We're doing the same thing with dead industries. Taking economic models that went extinct for good reasons and trying to resurrect them with tariffs and subsidies. We think we can control the outcome, manage the consequences, keep the scary parts contained.
But what happens when these zombie industries break out of their protected habitats? When the trade wars escalate? When other countries retaliate? When supply chains collapse and prices spiral?
The scientists in Jurassic Park weren't the ones who got eaten. And the politicians pushing these policies won't be the ones paying higher prices at the grocery store.
As Warren Buffett warned: "The Tooth Fairy doesn't pay tariffs." But someone does.
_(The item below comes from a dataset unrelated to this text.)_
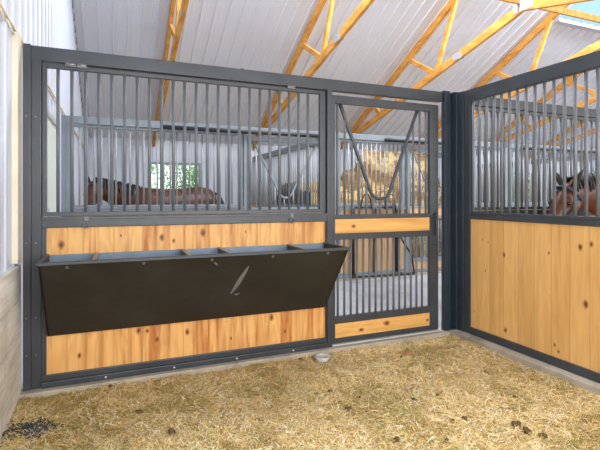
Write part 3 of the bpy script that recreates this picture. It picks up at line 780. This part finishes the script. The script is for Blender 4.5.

That someone is you.
🧵 Common Threads
The common threads here with this tariffs plan are:
Forgetting - We've forgotten the lessons of history, forgotten what tariffs actually do, forgotten why these policies failed before.
Cognitive decline - Building policy with a roll of the dice on half-memories and nostalgic fantasies rather than economic reality.
💭 A Few Parting Thoughts though not a complete list of potential problems
Consumer Psychology:
Tariffs create artificial scarcity and "protection" mindset that discourages innovation
Once we invest in protected industries, it's hard to admit they don't work
Timing/Coordination Problems:
Even if we could rebuild manufacturing, the 3-7 year timeline means we'd be building for yesterday's technology
By the time we build semiconductor fabs, the industry will have moved on
Allies vs. Enemies:
Tariffs often hit our allies (Canada, Mexico, EU) harder than actual adversaries
This damages relationships we need for security cooperation
Implementation Chaos:
Who decides what gets exempted? (Lobbyists, basically)
Small businesses can't afford the legal/compliance costs that big companies can
Historical Precedent:
Smoot-Hawley tariffs ushered in the Great Depression
Every country thinks they'll be the exception
This Tweeter D tariff plan is DOA - dead on arrival.